**** Dataset extract ****

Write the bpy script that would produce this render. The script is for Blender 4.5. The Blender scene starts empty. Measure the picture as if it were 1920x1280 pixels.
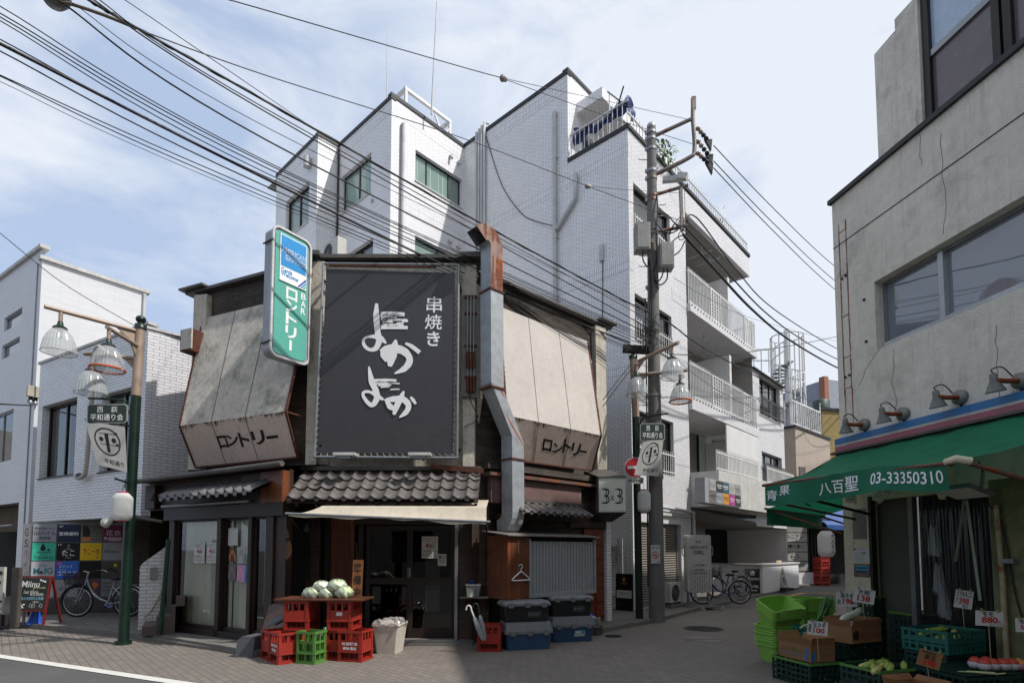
import bpy, math, random
from mathutils import Vector, Matrix
random.seed(7)
SC = bpy.context.scene
COL = SC.collection
# ---------------------------------------------------------------- camera
FPX, CX, CY, PITCH, EYE = 1044.0, 960.0, 966.0, math.radians(3.5), 1.65
cam_d = bpy.data.cameras.new('camera')
cam = bpy.data.objects.new('camera', cam_d); COL.objects.link(cam)
cam.location = (0, 0, EYE); cam.rotation_euler = (math.radians(90) + PITCH, 0, 0)
cam_d.sensor_width = 36; cam_d.lens = FPX / 1920 * 36; cam_d.shift_y = (CY - 640) / 1920
cam_d.clip_start = .05; cam_d.clip_end = 3000
SC.camera = cam
# ---------------------------------------------------------------- light
SUN_DIR = Vector((2.74, -1.155, 3.8)).normalized()
SUN_EL = math.asin(SUN_DIR.z); SUN_AZ = math.atan2(SUN_DIR.x, SUN_DIR.y)
sd = bpy.data.lights.new('sun', 'SUN'); sd.energy = 3.9; sd.angle = math.radians(1.0); sd.color = (1, .965, .915)
so = bpy.data.objects.new('sun', sd); COL.objects.link(so)
so.rotation_euler = SUN_DIR.to_track_quat('Z', 'Y').to_euler()
W = bpy.data.worlds.new('World'); SC.world = W; W.use_nodes = True
wt = W.node_tree; wt.nodes.clear()
def wn(t, **k):
 n = wt.nodes.new(t)
 for a, b in k.items(): setattr(n, a, b)
 return n
sky = wn('ShaderNodeTexSky', sky_type='NISHITA'); sky.sun_disc = False
sky.sun_elevation = SUN_EL; sky.sun_rotation = SUN_AZ; sky.air_density = 1.0; sky.dust_density = 1.2; sky.ozone_density = 2.0
tc = wn('ShaderNodeTexCoord'); mp = wn('ShaderNodeMapping'); mp.inputs['Scale'].default_value = (1.3, 1.3, 3.2)
mp.inputs['Rotation'].default_value = (.25, .2, .5)
wt.links.new(tc.outputs['Generated'], mp.inputs[0])
n1 = wn('ShaderNodeTexNoise'); n1.inputs['Scale'].default_value = 2.3; n1.inputs['Detail'].default_value = 9; n1.inputs['Roughness'].default_value = .6; n1.inputs['Distortion'].default_value = .5
wt.links.new(mp.outputs[0], n1.inputs['Vector'])
n2 = wn('ShaderNodeTexNoise'); n2.inputs['Scale'].default_value = .9; n2.inputs['Detail'].default_value = 3
wt.links.new(mp.outputs[0], n2.inputs['Vector'])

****

— The task —
Find all the lines containing "scene" in the material, then copy them.

— Response for this exercise —
Write the bpy script that would produce this render. The script is for Blender 4.5. The Blender scene starts empty. Measure the picture as if it were 1920x1280 pixels.
SC = bpy.context.scene